- [Short exercise]
Set down every entry again word for word, please, but skip the pictures.

(Items from a dataset)
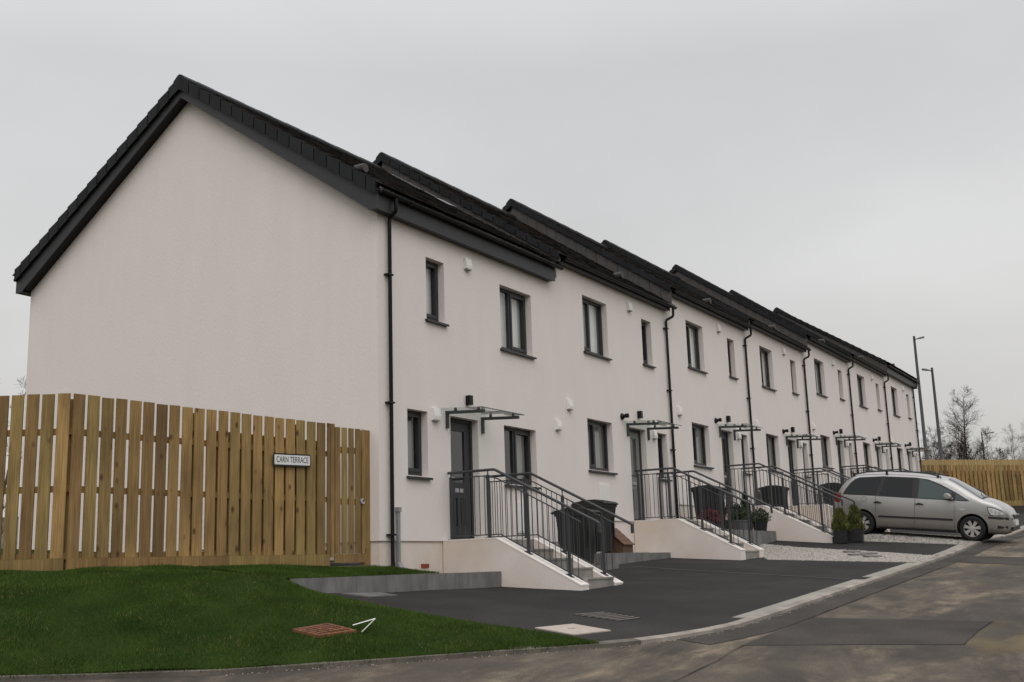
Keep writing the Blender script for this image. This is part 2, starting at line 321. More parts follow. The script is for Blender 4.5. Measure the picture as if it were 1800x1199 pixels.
ribbon('road', KD, [-.0, -.4, -1, -2, -3, -4.5, -6, -8, -11, -15], m_road, -.03)
STR = [p for p in KD if p[0] > -2.2]
ribbon('road_strip', STR, [-.004, -.25, -.45], m_strip, -.024)
sheet('road_patch', [(-2.05,-6.587),(.62,-6.587),(1.02,-7.6),(1.42,-8.66),(.35,-8.63),(-.72,-8.66),(-1.35,-7.6)], .3, H, m_strip, -.025)
sheet('road_seam', [(11.2,-6.6),(13.2,-6.6),(13.4,-9),(11.0,-8.6)], .4, H, m_strip, -.0245)
# dark open joints where the tarmac strip and patch meet the old road
def joint(pts, wd=.022):
    b = MB(); pts = dense(pts, .25); o = []
    for i, p in enumerate(pts):
        a = Vector(pts[max(i-1, 0)]); c = Vector(pts[min(i+1, len(pts)-1)]); t = (c-a).normalized(); w_ = wd*rng.uniform(.3, 1.3); jx = rng.normal()*.008
        for s_ in (-1, 1): x, y = p[0]-t.y*(w_*s_+jx), p[1]+t.x*(w_*s_+jx); b.v.append((x, y, H(x, y)-.0195))
    b.f = [(2*i, 2*i+1, 2*i+3, 2*i+2) for i in range(len(pts)-1)]; o = b.build('road_joint', m_joint, fix=False)
    if sum(p.normal.z for p in o.data.polygons) < 0: o.data.flip_normals()
    tag(o, kind='structure')
m_joint = mat('open_joint', (.016, .015, .014), .95, .3, 12)
joint([(-7.2,-6.8),(-4.45,-6.72),(-3.12,-6.69),(-2.05,-6.6)], .008); joint([(.62,-6.585),(3,-6.58),(7,-6.585),(16,-6.58),(24,-6.58)], .005)
joint([(-.72,-8.66),(.35,-8.63),(1.42,-8.66)], .005)
# kerb: narrow stone on the bend, dropped kerb with flat pavers along the drives
ribbon('kerb', [p for p in KD if p[0] > -2.75], [.002, .0025, .13, .1305], m_kerb, [-.06, .012, .016, -.06])
ribbon('kerb', [KD[i] for i in range(len(KD)) if KD[min(i+1, len(KD)-1)][0] <= -2.75], [.002, .0025, .13, .1305], m_kerbdirty, [-.06, .012, .016, -.06])
m_drv = m_tarmac
KI = offset(KD, .125)
def kerb_seg(x0, x1): return [p for p in KI if x0 <= p[0] <= x1]
for a, b_ in ((-.2, 5.85), (6.45, 10.3), (12.75, 16.1), (19.6, 24.2), (27, 33), (34, 40)):
    q = MB(); x = a
    while x < b_-.1:
        e = min(x+.9, b_)-.012; zz4 = [H(x, -6.0)+.014, H(e, -6.0)+.014, H(e, -5.8)+.006, H(x, -5.8)+.006]
        q.add([(x,-5.993,zz4[0]),(e,-5.993,zz4[1]),(e,-5.80,zz4[2]),(x,-5.80,zz4[3]),(x,-5.993,zz4[0]-.08),(e,-5.993,zz4[1]-.08),(e,-5.80,zz4[2]-.08),(x,-5.80,zz4[3]-.08)],
              [(0,1,2,3),(7,6,5,4),(0,4,5,1),(1,5,6,2),(2,6,7,3),(3,7,4,0)]); x += .9
    tag(q.build('kerb_pavers', m_paver), kind='structure')
EDGE = [(-2.89,-1.12),(-3.0,-1.74),(-3.06,-2.66),(-2.97,-3.41),(-2.92,-4.16),(-3.0,-4.8),(-3.07,-5.27)]
inner = [(p[0], p[1]) for p in KI if -3.05 < p[0] < 10.4]    # runs from high x to low x
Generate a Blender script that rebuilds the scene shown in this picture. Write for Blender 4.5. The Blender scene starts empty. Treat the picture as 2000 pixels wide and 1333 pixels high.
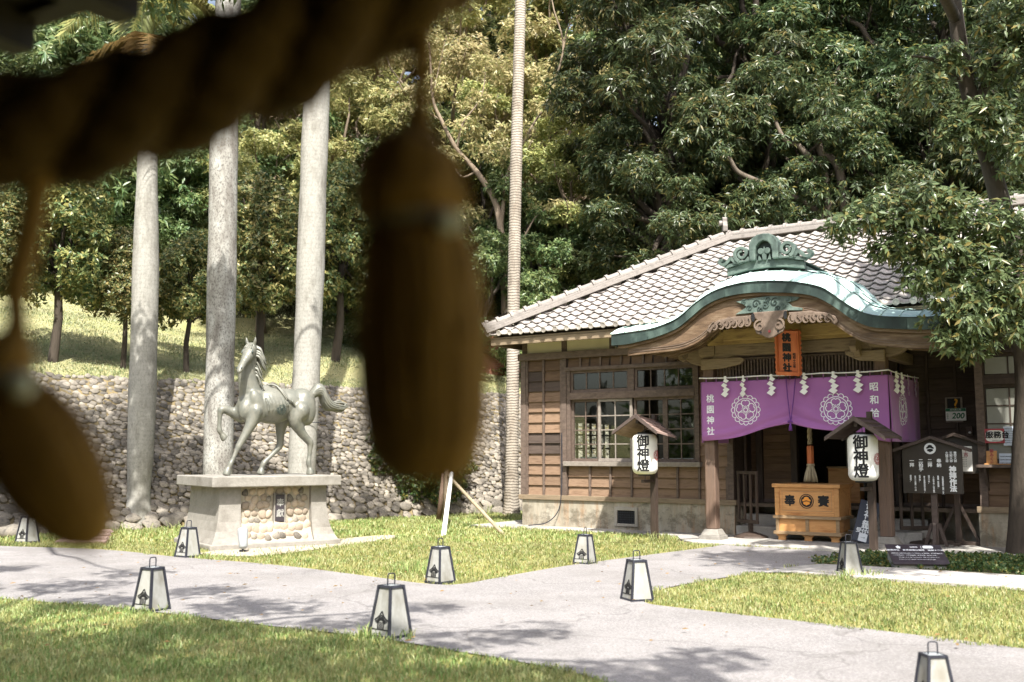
import bpy, bmesh, math, random
import numpy as np
from mathutils import Vector, Matrix
from bpy_extras import mesh_utils
random.seed(7); RNG = np.random.default_rng(7)
SC = bpy.context.scene
COL = SC.collection
PI = math.pi
R = math.radians
# ------------------------------------------------------------------ camera, sky, sun, exposure
F, CX, CY, HZ, EYE = 2000.0, 1000.0, 666.5, 885.0, 1.5
TH = math.atan((HZ - CY) / F)
cam = bpy.data.cameras.new('camera'); co = bpy.data.objects.new('camera', cam); COL.objects.link(co)
co.location = (0, 0, EYE); co.rotation_euler = (PI / 2 + TH, 0, 0)
cam.sensor_width = 36; cam.lens = 36; cam.clip_start = 0.05; cam.clip_end = 600
cam.dof.use_dof = True; cam.dof.focus_distance = 16.5; cam.dof.aperture_fstop = 1.9
SC.camera = co
SUN_AZ, SUN_EL = (0.10, -0.995), R(54)          # horizontal direction towards the sun, elevation
w = bpy.data.worlds.new('World'); SC.world = w; w.use_nodes = True
nt = w.node_tree; nt.nodes.clear()
sky = nt.nodes.new('ShaderNodeTexSky'); sky.sky_type = 'NISHITA'; sky.sun_disc = False
sky.sun_elevation = SUN_EL; sky.sun_rotation = math.atan2(SUN_AZ[0], SUN_AZ[1]); sky.dust_density = 3.5; sky.ozone_density = 0.4
bg = nt.nodes.new('ShaderNodeBackground'); bg.inputs[1].default_value = 0.15
ow = nt.nodes.new('ShaderNodeOutputWorld')
hs_ = nt.nodes.new('ShaderNodeHueSaturation'); hs_.inputs['Saturation'].default_value = .7; nt.links.new(sky.outputs[0], hs_.inputs['Color']); nt.links.new(hs_.outputs[0], bg.inputs[0]); nt.links.new(bg.outputs[0], ow.inputs[0])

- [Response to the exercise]
Keep writing the Blender script for this image. This is part 2, starting at line 321. More parts follow. The script is for Blender 4.5. Measure the picture as if it were 1800x1199 pixels.
ribbon('road', KD, [-.0, -.4, -1, -2, -3, -4.5, -6, -8, -11, -15], m_road, -.03)
STR = [p for p in KD if p[0] > -2.2]
ribbon('road_strip', STR, [-.004, -.25, -.45], m_strip, -.024)
sheet('road_patch', [(-2.05,-6.587),(.62,-6.587),(1.02,-7.6),(1.42,-8.66),(.35,-8.63),(-.72,-8.66),(-1.35,-7.6)], .3, H, m_strip, -.025)
sheet('road_seam', [(11.2,-6.6),(13.2,-6.6),(13.4,-9),(11.0,-8.6)], .4, H, m_strip, -.0245)
# dark open joints where the tarmac strip and patch meet the old road
def joint(pts, wd=.022):
    b = MB(); pts = dense(pts, .25); o = []
    for i, p in enumerate(pts):
        a = Vector(pts[max(i-1, 0)]); c = Vector(pts[min(i+1, len(pts)-1)]); t = (c-a).normalized(); w_ = wd*rng.uniform(.3, 1.3); jx = rng.normal()*.008
        for s_ in (-1, 1): x, y = p[0]-t.y*(w_*s_+jx), p[1]+t.x*(w_*s_+jx); b.v.append((x, y, H(x, y)-.0195))
    b.f = [(2*i, 2*i+1, 2*i+3, 2*i+2) for i in range(len(pts)-1)]; o = b.build('road_joint', m_joint, fix=False)
    if sum(p.normal.z for p in o.data.polygons) < 0: o.data.flip_normals()
    tag(o, kind='structure')
m_joint = mat('open_joint', (.016, .015, .014), .95, .3, 12)
joint([(-7.2,-6.8),(-4.45,-6.72),(-3.12,-6.69),(-2.05,-6.6)], .008); joint([(.62,-6.585),(3,-6.58),(7,-6.585),(16,-6.58),(24,-6.58)], .005)
joint([(-.72,-8.66),(.35,-8.63),(1.42,-8.66)], .005)
# kerb: narrow stone on the bend, dropped kerb with flat pavers along the drives
ribbon('kerb', [p for p in KD if p[0] > -2.75], [.002, .0025, .13, .1305], m_kerb, [-.06, .012, .016, -.06])
ribbon('kerb', [KD[i] for i in range(len(KD)) if KD[min(i+1, len(KD)-1)][0] <= -2.75], [.002, .0025, .13, .1305], m_kerbdirty, [-.06, .012, .016, -.06])
m_drv = m_tarmac
KI = offset(KD, .125)
def kerb_seg(x0, x1): return [p for p in KI if x0 <= p[0] <= x1]
for a, b_ in ((-.2, 5.85), (6.45, 10.3), (12.75, 16.1), (19.6, 24.2), (27, 33), (34, 40)):
    q = MB(); x = a
    while x < b_-.1:
        e = min(x+.9, b_)-.012; zz4 = [H(x, -6.0)+.014, H(e, -6.0)+.014, H(e, -5.8)+.006, H(x, -5.8)+.006]
        q.add([(x,-5.993,zz4[0]),(e,-5.993,zz4[1]),(e,-5.80,zz4[2]),(x,-5.80,zz4[3]),(x,-5.993,zz4[0]-.08),(e,-5.993,zz4[1]-.08),(e,-5.80,zz4[2]-.08),(x,-5.80,zz4[3]-.08)],
              [(0,1,2,3),(7,6,5,4),(0,4,5,1),(1,5,6,2),(2,6,7,3),(3,7,4,0)]); x += .9
    tag(q.build('kerb_pavers', m_paver), kind='structure')
EDGE = [(-2.89,-1.12),(-3.0,-1.74),(-3.06,-2.66),(-2.97,-3.41),(-2.92,-4.16),(-3.0,-4.8),(-3.07,-5.27)]
inner = [(p[0], p[1]) for p in KI if -3.05 < p[0] < 10.4]    # runs from high x to low x
Generate a Blender script that rebuilds the scene shown in this picture. Write for Blender 4.5. The Blender scene starts empty. Treat the picture as 2000 pixels wide and 1333 pixels high.
import bpy, bmesh, math, random
import numpy as np
from mathutils import Vector, Matrix
from bpy_extras import mesh_utils
random.seed(7); RNG = np.random.default_rng(7)
SC = bpy.context.scene
COL = SC.collection
PI = math.pi
R = math.radians
# ------------------------------------------------------------------ camera, sky, sun, exposure
F, CX, CY, HZ, EYE = 2000.0, 1000.0, 666.5, 885.0, 1.5
TH = math.atan((HZ - CY) / F)
cam = bpy.data.cameras.new('camera'); co = bpy.data.objects.new('camera', cam); COL.objects.link(co)
co.location = (0, 0, EYE); co.rotation_euler = (PI / 2 + TH, 0, 0)
cam.sensor_width = 36; cam.lens = 36; cam.clip_start = 0.05; cam.clip_end = 600
cam.dof.use_dof = True; cam.dof.focus_distance = 16.5; cam.dof.aperture_fstop = 1.9
SC.camera = co
SUN_AZ, SUN_EL = (0.10, -0.995), R(54)          # horizontal direction towards the sun, elevation
w = bpy.data.worlds.new('World'); SC.world = w; w.use_nodes = True
nt = w.node_tree; nt.nodes.clear()
sky = nt.nodes.new('ShaderNodeTexSky'); sky.sky_type = 'NISHITA'; sky.sun_disc = False
sky.sun_elevation = SUN_EL; sky.sun_rotation = math.atan2(SUN_AZ[0], SUN_AZ[1]); sky.dust_density = 3.5; sky.ozone_density = 0.4
bg = nt.nodes.new('ShaderNodeBackground'); bg.inputs[1].default_value = 0.15
ow = nt.nodes.new('ShaderNodeOutputWorld')
hs_ = nt.nodes.new('ShaderNodeHueSaturation'); hs_.inputs['Saturation'].default_value = .7; nt.links.new(sky.outputs[0], hs_.inputs['Color']); nt.links.new(hs_.outputs[0], bg.inputs[0]); nt.links.new(bg.outputs[0], ow.inputs[0])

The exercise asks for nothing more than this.